Buyer checklist

Questions to ask before bidding at auction in NZ

Questions to settle before an unconditional auction bid.

01

Questions about the auction terms

Auction pressure can make simple details feel urgent. Read the auction conditions early and make a list of anything that needs professional review before auction day.

  • What deposit is required if you are the successful bidder, and when must it be paid?
  • What settlement date is written into the terms, and does it fit your finance, sale, or moving timeline?
  • Are there any vendor conditions, chattels, exclusions, or special terms that need legal review?

Check next: Ask your lawyer to review the auction documents before bidding. Do not rely on a verbal summary if the written terms are unclear.

02

Questions about finance and bidding limit

A pre-approval or budget conversation is not the same as permission to bid any amount. Treat your limit as a reviewed number, not a hopeful number.

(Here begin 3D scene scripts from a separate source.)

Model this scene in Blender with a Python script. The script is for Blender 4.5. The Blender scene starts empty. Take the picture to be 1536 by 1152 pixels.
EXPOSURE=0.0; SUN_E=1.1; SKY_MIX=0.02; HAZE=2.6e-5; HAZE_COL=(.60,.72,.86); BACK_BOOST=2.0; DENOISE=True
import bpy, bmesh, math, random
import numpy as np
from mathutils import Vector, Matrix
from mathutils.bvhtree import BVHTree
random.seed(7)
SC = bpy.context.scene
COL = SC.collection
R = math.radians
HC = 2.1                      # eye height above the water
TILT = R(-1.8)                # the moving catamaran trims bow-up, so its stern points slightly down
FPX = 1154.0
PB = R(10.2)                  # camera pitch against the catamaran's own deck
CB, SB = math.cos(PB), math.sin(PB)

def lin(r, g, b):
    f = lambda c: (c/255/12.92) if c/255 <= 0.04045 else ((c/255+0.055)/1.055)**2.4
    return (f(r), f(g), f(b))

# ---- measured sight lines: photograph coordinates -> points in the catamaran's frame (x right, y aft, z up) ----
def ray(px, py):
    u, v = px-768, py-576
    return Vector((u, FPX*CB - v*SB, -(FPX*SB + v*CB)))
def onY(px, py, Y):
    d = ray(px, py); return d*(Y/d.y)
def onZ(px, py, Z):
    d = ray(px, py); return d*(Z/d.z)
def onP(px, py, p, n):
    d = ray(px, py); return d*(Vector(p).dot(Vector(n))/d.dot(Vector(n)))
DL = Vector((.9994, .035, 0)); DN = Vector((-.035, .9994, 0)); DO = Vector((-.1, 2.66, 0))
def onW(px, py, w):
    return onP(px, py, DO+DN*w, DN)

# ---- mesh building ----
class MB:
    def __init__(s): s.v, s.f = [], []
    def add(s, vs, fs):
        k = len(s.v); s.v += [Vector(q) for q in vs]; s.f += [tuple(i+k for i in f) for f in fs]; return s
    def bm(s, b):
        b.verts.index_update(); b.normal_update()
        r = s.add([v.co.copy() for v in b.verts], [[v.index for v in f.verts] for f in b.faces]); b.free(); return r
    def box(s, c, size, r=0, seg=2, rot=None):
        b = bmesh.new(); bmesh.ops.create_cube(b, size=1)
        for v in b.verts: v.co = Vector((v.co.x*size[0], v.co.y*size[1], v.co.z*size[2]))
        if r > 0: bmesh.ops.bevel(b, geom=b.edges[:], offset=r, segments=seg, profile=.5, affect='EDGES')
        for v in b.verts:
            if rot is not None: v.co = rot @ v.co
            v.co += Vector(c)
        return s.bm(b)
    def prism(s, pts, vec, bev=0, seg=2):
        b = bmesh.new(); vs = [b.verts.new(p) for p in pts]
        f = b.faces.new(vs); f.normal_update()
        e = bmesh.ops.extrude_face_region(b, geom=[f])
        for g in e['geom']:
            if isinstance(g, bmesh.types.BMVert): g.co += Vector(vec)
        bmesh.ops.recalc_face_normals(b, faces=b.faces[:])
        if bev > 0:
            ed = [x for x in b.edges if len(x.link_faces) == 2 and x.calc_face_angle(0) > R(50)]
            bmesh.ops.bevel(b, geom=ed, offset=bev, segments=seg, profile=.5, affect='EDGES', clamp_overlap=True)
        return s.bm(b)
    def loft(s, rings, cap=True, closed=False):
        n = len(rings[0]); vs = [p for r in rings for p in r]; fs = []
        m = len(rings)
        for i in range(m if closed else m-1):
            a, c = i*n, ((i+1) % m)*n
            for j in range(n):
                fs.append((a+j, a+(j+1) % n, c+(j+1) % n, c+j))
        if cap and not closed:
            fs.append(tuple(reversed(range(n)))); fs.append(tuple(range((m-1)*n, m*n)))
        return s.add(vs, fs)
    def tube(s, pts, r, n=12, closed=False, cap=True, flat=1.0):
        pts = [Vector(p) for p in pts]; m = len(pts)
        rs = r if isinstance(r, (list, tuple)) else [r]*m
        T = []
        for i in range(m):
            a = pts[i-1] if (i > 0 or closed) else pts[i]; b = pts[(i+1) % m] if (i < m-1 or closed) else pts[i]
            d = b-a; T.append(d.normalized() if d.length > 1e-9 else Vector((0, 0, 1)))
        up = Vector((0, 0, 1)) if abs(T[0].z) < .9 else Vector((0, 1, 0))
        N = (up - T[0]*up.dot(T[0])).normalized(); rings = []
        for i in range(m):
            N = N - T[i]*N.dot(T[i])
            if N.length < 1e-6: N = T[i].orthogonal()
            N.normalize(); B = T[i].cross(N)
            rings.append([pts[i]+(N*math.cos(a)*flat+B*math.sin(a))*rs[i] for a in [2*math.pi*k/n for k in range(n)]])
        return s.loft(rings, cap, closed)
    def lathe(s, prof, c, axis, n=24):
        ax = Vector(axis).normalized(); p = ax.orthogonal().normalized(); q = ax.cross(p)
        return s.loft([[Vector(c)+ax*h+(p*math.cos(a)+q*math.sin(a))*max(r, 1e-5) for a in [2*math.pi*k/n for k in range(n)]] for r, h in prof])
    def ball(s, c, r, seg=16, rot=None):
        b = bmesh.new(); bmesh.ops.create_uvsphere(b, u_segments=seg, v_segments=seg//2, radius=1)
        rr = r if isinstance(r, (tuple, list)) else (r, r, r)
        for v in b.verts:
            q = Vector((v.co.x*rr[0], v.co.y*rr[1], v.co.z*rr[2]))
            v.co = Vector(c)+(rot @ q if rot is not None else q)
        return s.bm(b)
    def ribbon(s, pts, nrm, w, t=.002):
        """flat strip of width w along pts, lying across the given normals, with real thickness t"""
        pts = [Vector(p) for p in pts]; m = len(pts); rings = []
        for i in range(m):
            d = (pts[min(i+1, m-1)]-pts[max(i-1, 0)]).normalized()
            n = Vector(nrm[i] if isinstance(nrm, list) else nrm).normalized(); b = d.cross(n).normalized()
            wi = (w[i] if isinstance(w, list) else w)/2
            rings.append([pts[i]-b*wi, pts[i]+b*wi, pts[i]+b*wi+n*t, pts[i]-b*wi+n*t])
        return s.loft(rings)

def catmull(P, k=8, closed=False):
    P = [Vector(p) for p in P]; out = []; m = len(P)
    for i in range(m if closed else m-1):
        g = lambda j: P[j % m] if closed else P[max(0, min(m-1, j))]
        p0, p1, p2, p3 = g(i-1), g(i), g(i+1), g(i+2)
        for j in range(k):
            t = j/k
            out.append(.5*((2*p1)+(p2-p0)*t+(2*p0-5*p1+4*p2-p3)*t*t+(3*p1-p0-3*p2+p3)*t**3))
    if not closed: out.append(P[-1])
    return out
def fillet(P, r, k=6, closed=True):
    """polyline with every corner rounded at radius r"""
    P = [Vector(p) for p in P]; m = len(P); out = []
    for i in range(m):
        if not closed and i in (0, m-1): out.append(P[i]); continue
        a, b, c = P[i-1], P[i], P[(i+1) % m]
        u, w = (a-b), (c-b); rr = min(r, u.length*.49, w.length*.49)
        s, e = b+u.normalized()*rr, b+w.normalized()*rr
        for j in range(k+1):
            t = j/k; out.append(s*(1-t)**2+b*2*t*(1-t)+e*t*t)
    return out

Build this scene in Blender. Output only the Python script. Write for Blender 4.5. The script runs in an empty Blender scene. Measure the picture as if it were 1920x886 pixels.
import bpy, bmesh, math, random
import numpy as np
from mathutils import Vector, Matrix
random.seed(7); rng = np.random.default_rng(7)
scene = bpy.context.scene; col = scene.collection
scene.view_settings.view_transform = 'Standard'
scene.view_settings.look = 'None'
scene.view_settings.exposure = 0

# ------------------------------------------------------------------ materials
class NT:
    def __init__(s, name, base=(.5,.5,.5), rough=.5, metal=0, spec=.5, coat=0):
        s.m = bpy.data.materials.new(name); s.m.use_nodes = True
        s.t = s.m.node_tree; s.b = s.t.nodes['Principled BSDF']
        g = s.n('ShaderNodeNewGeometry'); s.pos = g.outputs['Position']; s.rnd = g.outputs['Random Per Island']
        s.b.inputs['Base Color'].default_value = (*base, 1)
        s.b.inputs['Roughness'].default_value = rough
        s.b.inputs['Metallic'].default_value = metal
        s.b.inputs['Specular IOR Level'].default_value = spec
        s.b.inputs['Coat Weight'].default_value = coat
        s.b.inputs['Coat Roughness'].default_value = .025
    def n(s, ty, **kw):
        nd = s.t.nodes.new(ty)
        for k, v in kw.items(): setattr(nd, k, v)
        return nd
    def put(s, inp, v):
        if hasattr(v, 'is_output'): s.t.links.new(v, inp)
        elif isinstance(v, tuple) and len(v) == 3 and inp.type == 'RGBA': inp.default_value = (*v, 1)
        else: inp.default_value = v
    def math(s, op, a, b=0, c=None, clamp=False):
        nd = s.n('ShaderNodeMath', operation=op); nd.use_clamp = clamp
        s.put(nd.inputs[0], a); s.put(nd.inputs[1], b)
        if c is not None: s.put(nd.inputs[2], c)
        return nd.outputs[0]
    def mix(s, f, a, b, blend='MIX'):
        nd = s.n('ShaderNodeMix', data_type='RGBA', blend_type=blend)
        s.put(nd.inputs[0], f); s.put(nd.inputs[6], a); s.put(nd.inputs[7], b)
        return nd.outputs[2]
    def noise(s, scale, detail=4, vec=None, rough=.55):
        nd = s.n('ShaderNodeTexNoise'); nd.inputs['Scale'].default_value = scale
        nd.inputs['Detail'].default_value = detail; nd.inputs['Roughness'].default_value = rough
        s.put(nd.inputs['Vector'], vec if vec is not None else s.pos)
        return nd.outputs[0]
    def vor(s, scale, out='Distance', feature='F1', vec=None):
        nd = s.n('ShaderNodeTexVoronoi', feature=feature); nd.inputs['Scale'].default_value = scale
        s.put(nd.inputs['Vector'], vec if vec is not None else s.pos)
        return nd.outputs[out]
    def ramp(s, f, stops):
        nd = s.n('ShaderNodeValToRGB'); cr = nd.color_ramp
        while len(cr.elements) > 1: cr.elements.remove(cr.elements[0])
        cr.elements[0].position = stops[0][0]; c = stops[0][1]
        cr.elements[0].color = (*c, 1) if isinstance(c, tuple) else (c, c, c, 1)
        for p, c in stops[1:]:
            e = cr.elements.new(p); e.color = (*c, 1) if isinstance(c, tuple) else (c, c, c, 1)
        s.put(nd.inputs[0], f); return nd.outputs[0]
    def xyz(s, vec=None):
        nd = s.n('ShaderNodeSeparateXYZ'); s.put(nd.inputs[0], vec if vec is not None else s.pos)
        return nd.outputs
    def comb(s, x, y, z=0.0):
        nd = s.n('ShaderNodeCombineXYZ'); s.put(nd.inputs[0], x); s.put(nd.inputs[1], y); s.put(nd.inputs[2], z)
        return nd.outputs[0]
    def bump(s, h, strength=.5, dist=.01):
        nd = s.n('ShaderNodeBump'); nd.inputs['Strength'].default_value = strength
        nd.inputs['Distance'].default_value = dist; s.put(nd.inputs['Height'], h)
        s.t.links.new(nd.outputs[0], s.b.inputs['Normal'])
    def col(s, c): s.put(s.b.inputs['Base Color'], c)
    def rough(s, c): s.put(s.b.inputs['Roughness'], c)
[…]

  • What is the highest bid that still leaves room for deposit, buying costs, insurance, and settlement costs?
  • Has your lender or adviser reviewed the exact property, sale method, and any valuation requirements?
  • If bidding goes above your limit, who is allowed to stop the bidding decision in the room or online?

Example: If a buyer has $160,000 cash and wants to bid near $800,000, a 20% deposit target alone could absorb the full amount. Legal, LIM, inspection, valuation, and moving costs may need a separate allowance.

03

Questions about reports and property checks

Auction bids are commonly unconditional. That makes unresolved due-diligence questions more important, not less.

  • Have you reviewed the LIM, title, building inspection, and insurance position with the right people?
  • Are any consent, boundary, drainage, weathertightness, body corporate, or remedial issues still unclear?
  • If a vendor-supplied report is available, do you understand who prepared it, what it excludes, and whether you can rely on it?

Check next: List unresolved items before auction day. If a question is material, get professional input before deciding whether to bid.

04

Auction-day discipline

Auction rooms are designed to create momentum. A short plan can help you avoid making a large decision from adrenaline alone.

  • Write down your bid limit and the reason for it.
  • Confirm who will bid, who will observe, and who can call a pause if the bidding moves too quickly.
  • Keep the deposit payment method ready only if all earlier checks are complete.